Quoting Tony Lindgren (2018-12-03 07:39:10)
> * Stephen Boyd <sboyd@...nel.org> [181130 23:52]:
> > Quoting Tony Lindgren (2018-11-30 07:37:29)
> > > * Tero Kristo <t-kristo@...com> [181130 09:21]:
> > > > On 30/11/2018 09:57, Stephen Boyd wrote:
> > > ...
> > > 
> > > And that way it would just propagate to the parent clock
> > > domain driver and the clock framework does not need to know
> > > about clockdomains. A clockdomain could be just a genpd
> > > domain.
> > > 
> > > Or do you guys have better ideas?
> > > 
> > 
> > Wouldn't the device link in clk framework patches do this for you if we
> > had the RUNTIME_PM flag passed in. If this is about keeping the clock
> > controller active when a consumer device is using it then I think it may
> > work.
> 
> The consumer device stays active just fine with PM runtime
> calls. So yes, the problem is keeping a clock controller forced
> active for the period of consumer device reset.
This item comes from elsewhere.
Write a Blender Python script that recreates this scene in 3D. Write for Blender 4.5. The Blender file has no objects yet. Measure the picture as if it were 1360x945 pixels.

Other than
> that typically autoidle can be just kept enabled.
> 
> Below is a clarified suggested example usage if we wanted to
> use PM runtime on a clock controller device from a consumer
> device reset driver:
> 
> error = pm_runtime_get_dev()
> ...
> cdev = clk_get_device(clk);
> ...
> error = pm_runtime_get(cdev);
> ...
> /* Do the consumer device reset here */
> ...
> pm_runtime_put(cdev);
> pm_runtime_put(dev);
> 

Does the consumer reset use the reset framework or something else? If
the driver is using the reset framework, I would expect the reset
framework to _also_ have device links and keep the clock controller,
i.e. reset provider, active while the reset is being toggled. And this
assumes the reset controller and clock controller code is all rolled up
together in a single driver that can tell itself to deny idle for
certain clks that are associated with whatever resets they affect.